---------- DATA EXCERPT ----------
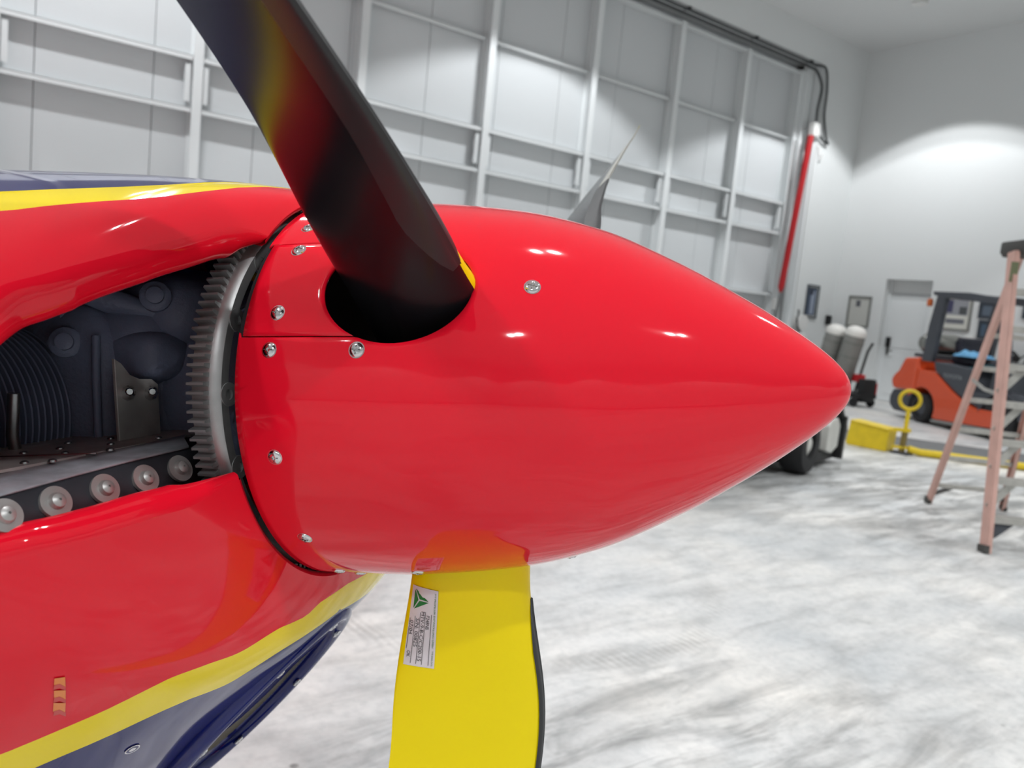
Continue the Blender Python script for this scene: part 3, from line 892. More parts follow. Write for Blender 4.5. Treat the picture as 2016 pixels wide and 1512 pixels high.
# front cylinder: disc fins along the lateral axis
for sd in (1, -1):
    cyl = MB().lathe([(0.055, 0.10), (0.062, 0.105), (0.062, 0.36), (0.05, 0.37), (1e-6, 0.37)], L3((-0.260, 0, -0.012)), (0, -sd, 0), 48).build('cylinder', M_['fin'], aircraft)
    f0 = None
    for k in range(36):
        s_ = 0.128 + 0.0060*k
        P = (-0.260, sd*s_, -0.012)
        if f0 is None:
            f0 = MB().lathe([(0.058, -0.0010), (0.0775, -0.0008), (0.0785, 0.0), (0.0775, 0.0008), (0.058, 0.0010)], (0, 0, 0), (0, 1, 0), 56, closed=True).build('fin', M_['fin'], cyl, loc=L3(P))
        else: share(f0, 'fin', cyl, L3(P))
MB().tube([L3(q) for q in ((-0.165, 0.218, 0.012), (-0.168, 0.219, -0.02), (-0.172, 0.212, -0.045))], 0.0045, 12).build('drain_tube', M_['steel'], aircraft)
# mounting plate with two bolts
def plate(name, poly, x_, th, m_, parent):
    return MB().prism(poly, lambda p_: L3((x_, p_[0], p_[1])), lambda p_: L3((x_-th, p_[0], p_[1]))).build(name, m_, parent, smooth=False, bevel=0.0006)
pl = plate('mount_plate', [(0.163, -0.036), (0.164, 0.036), (0.157, 0.032), (0.148, 0.022), (0.138, 0.018), (0.124, 0.017), (0.117, 0.012), (0.1165, -0.036)], -0.12, 0.003, M_['alu_dark'], aircraft)
for y_, z_ in ((0.152, 0.007), (0.127, 0.005)):
    MB().lathe([(0.0065, 0.0), (0.0062, 0.003), (0.004, 0.006), (0.0035, 0.012), (0.0025, 0.013), (1e-6, 0.013)], L3((-0.12, y_, z_)), LV((0.75, 0.6, 0.15)), 8).build('bolt', M_['chrome'], pl)
# baffle floor, bent rail and seal strip below the engine
def zpt(px, py, z_):
    d = AX @ pix_ray(px, py); t = (z_-camA[2])/d[2]; return camA + t*d
def xpt(px, py, x_):
    d = AX @ pix_ray(px, py); t = (x_-camA[0])/d[0]; return camA + t*d
ZF = -0.031
XT, XB = -0.088, -0.056
top_ = [(365, 857), (270, 878), (190, 895), (60, 922), (-120, 962)]
mid_ = [(362, 863), (268, 885), (188, 902), (58, 930), (-122, 971)]
bot_ = [(372, 880), (262, 906), (150, 935), (30, 968), (-130, 1012)]
edge = [xpt(*q, XT) for q in top_]
poly = [(-0.44, 0.02), (-0.09, 0.02)] + [tuple(q[:2]) for q in edge] + [(-0.44, 0.40)]
fl_ = MB().prism(poly, lambda p_: L3((p_[0], p_[1], ZF)), lambda p_: L3((p_[0], p_[1], ZF-0.002))).build('baffle_floor', M_['alu_dark'], aircraft, smooth=False)
rv0 = None
def rivets(pix_pts, z_, parent, r):
    global rv0
    for q in pix_pts:
        P = zpt(q[0], q[1], z_)
        o = MB().lathe([(r, -0.0005), (r*0.9, r*0.35), (r*0.5, r*0.6), (1e-6, r*0.65)], (0, 0, 0), (0, 0, 1), 12).build('rivet', M_['steel'], parent, loc=L3(P)) if rv0 is None else share(rv0, 'rivet', parent, L3(P))
        if rv0 is None: rv0 = o
rivets([(236, 842), (280, 843), (324, 844), (216, 853), (218, 864), (218, 875), (217, 886), (134, 873), (118, 884), (128, 893), (46, 893), (292, 855), (312, 863), (103, 908), (48, 912)], ZF, fl_, 0.0030)
MB().tube([L3(zpt(190, 893, ZF)), L3(zpt(60, 898, ZF)), L3(zpt(-100, 903, ZF))], 0.0009, 8).build('floor_bead', M_['steel'], aircraft)
G = np.array([[xpt(*q, XT) for q in top_], [xpt(*q, XT+0.006) for q in mid_], [xpt(*q, XB) for q in bot_]])
o = MB().grid(LG(G)).build('baffle_rail', M_['alu'], aircraft, angle=25)
md = o.modifiers.new('thickness', 'SOLIDIFY'); md.thickness = 0.0016; md.offset = 0
seal_top = [(390, 876), (262, 907), (150, 936), (30, 969), (-40, 988)]
seal_bot = [(430, 950), (300, 1000), (190, 1030), (60, 1065), (-30, 1090)]
G = np.array([[xpt(*q, XB-0.001) for q in seal_top], [xpt(*q, XB+0.008) for q in seal_bot]])
seal = MB().grid(LG(G)).build('seal_strip', M_['seal'], aircraft)
md = seal.modifiers.new('thickness', 'SOLIDIFY'); md.thickness = 0.002; md.offset = -1
w0_ = None
wax = np.array([0.90, 0.12, 0.40])
for q in ((10, 1015), (110, 988), (207, 962), (287, 942), (355, 922)):
    P = xpt(q[0], q[1], XB+0.0055)
    if w0_ is None:
        r = 0.0054
        w0_ = MB().lathe([(r*1.95, -0.002), (r*1.95, 0.0008), (r*1.05, 0.0010), (r*1.0, 0.0022), (r*0.85, 0.0042), (r*0.4, 0.0054), (r*0.16, 0.0055), (r*0.14, 0.0038), (1e-6, 0.0038)], (0, 0, 0), LV(wax), 32).build('washer_rivet', M_['washer'], seal, loc=L3(P), angle=30)
    else: share(w0_, 'washer_rivet', seal, L3(P))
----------
### EXERCISE AIM
Reproduce the material above in full, exactly, with no images.

### THE RESPONSE
Continue the Blender Python script for this scene: part 3, from line 892. More parts follow. Write for Blender 4.5. Treat the picture as 2016 pixels wide and 1512 pixels high.
# front cylinder: disc fins along the lateral axis
for sd in (1, -1):
    cyl = MB().lathe([(0.055, 0.10), (0.062, 0.105), (0.062, 0.36), (0.05, 0.37), (1e-6, 0.37)], L3((-0.260, 0, -0.012)), (0, -sd, 0), 48).build('cylinder', M_['fin'], aircraft)
    f0 = None
    for k in range(36):
        s_ = 0.128 + 0.0060*k
        P = (-0.260, sd*s_, -0.012)
        if f0 is None:
            f0 = MB().lathe([(0.058, -0.0010), (0.0775, -0.0008), (0.0785, 0.0), (0.0775, 0.0008), (0.058, 0.0010)], (0, 0, 0), (0, 1, 0), 56, closed=True).build('fin', M_['fin'], cyl, loc=L3(P))
        else: share(f0, 'fin', cyl, L3(P))
MB().tube([L3(q) for q in ((-0.165, 0.218, 0.012), (-0.168, 0.219, -0.02), (-0.172, 0.212, -0.045))], 0.0045, 12).build('drain_tube', M_['steel'], aircraft)
# mounting plate with two bolts
def plate(name, poly, x_, th, m_, parent):
    return MB().prism(poly, lambda p_: L3((x_, p_[0], p_[1])), lambda p_: L3((x_-th, p_[0], p_[1]))).build(name, m_, parent, smooth=False, bevel=0.0006)
pl = plate('mount_plate', [(0.163, -0.036), (0.164, 0.036), (0.157, 0.032), (0.148, 0.022), (0.138, 0.018), (0.124, 0.017), (0.117, 0.012), (0.1165, -0.036)], -0.12, 0.003, M_['alu_dark'], aircraft)
for y_, z_ in ((0.152, 0.007), (0.127, 0.005)):
    MB().lathe([(0.0065, 0.0), (0.0062, 0.003), (0.004, 0.006), (0.0035, 0.012), (0.0025, 0.013), (1e-6, 0.013)], L3((-0.12, y_, z_)), LV((0.75, 0.6, 0.15)), 8).build('bolt', M_['chrome'], pl)
# baffle floor, bent rail and seal strip below the engine
def zpt(px, py, z_):
    d = AX @ pix_ray(px, py); t = (z_-camA[2])/d[2]; return camA + t*d
def xpt(px, py, x_):
    d = AX @ pix_ray(px, py); t = (x_-camA[0])/d[0]; return camA + t*d
ZF = -0.031
XT, XB = -0.088, -0.056
top_ = [(365, 857), (270, 878), (190, 895), (60, 922), (-120, 962)]
mid_ = [(362, 863), (268, 885), (188, 902), (58, 930), (-122, 971)]
bot_ = [(372, 880), (262, 906), (150, 935), (30, 968), (-130, 1012)]
edge = [xpt(*q, XT) for q in top_]
poly = [(-0.44, 0.02), (-0.09, 0.02)] + [tuple(q[:2]) for q in edge] + [(-0.44, 0.40)]
fl_ = MB().prism(poly, lambda p_: L3((p_[0], p_[1], ZF)), lambda p_: L3((p_[0], p_[1], ZF-0.002))).build('baffle_floor', M_['alu_dark'], aircraft, smooth=False)
rv0 = None
def rivets(pix_pts, z_, parent, r):
    global rv0
    for q in pix_pts:
        P = zpt(q[0], q[1], z_)
        o = MB().lathe([(r, -0.0005), (r*0.9, r*0.35), (r*0.5, r*0.6), (1e-6, r*0.65)], (0, 0, 0), (0, 0, 1), 12).build('rivet', M_['steel'], parent, loc=L3(P)) if rv0 is None else share(rv0, 'rivet', parent, L3(P))
        if rv0 is None: rv0 = o
rivets([(236, 842), (280, 843), (324, 844), (216, 853), (218, 864), (218, 875), (217, 886), (134, 873), (118, 884), (128, 893), (46, 893), (292, 855), (312, 863), (103, 908), (48, 912)], ZF, fl_, 0.0030)
MB().tube([L3(zpt(190, 893, ZF)), L3(zpt(60, 898, ZF)), L3(zpt(-100, 903, ZF))], 0.0009, 8).build('floor_bead', M_['steel'], aircraft)
G = np.array([[xpt(*q, XT) for q in top_], [xpt(*q, XT+0.006) for q in mid_], [xpt(*q, XB) for q in bot_]])
o = MB().grid(LG(G)).build('baffle_rail', M_['alu'], aircraft, angle=25)
md = o.modifiers.new('thickness', 'SOLIDIFY'); md.thickness = 0.0016; md.offset = 0
seal_top = [(390, 876), (262, 907), (150, 936), (30, 969), (-40, 988)]
seal_bot = [(430, 950), (300, 1000), (190, 1030), (60, 1065), (-30, 1090)]
G = np.array([[xpt(*q, XB-0.001) for q in seal_top], [xpt(*q, XB+0.008) for q in seal_bot]])
seal = MB().grid(LG(G)).build('seal_strip', M_['seal'], aircraft)
md = seal.modifiers.new('thickness', 'SOLIDIFY'); md.thickness = 0.002; md.offset = -1
w0_ = None
wax = np.array([0.90, 0.12, 0.40])
for q in ((10, 1015), (110, 988), (207, 962), (287, 942), (355, 922)):
    P = xpt(q[0], q[1], XB+0.0055)
    if w0_ is None:
        r = 0.0054
        w0_ = MB().lathe([(r*1.95, -0.002), (r*1.95, 0.0008), (r*1.05, 0.0010), (r*1.0, 0.0022), (r*0.85, 0.0042), (r*0.4, 0.0054), (r*0.16, 0.0055), (r*0.14, 0.0038), (1e-6, 0.0038)], (0, 0, 0), LV(wax), 32).build('washer_rivet', M_['washer'], seal, loc=L3(P), angle=30)
    else: share(w0_, 'washer_rivet', seal, L3(P))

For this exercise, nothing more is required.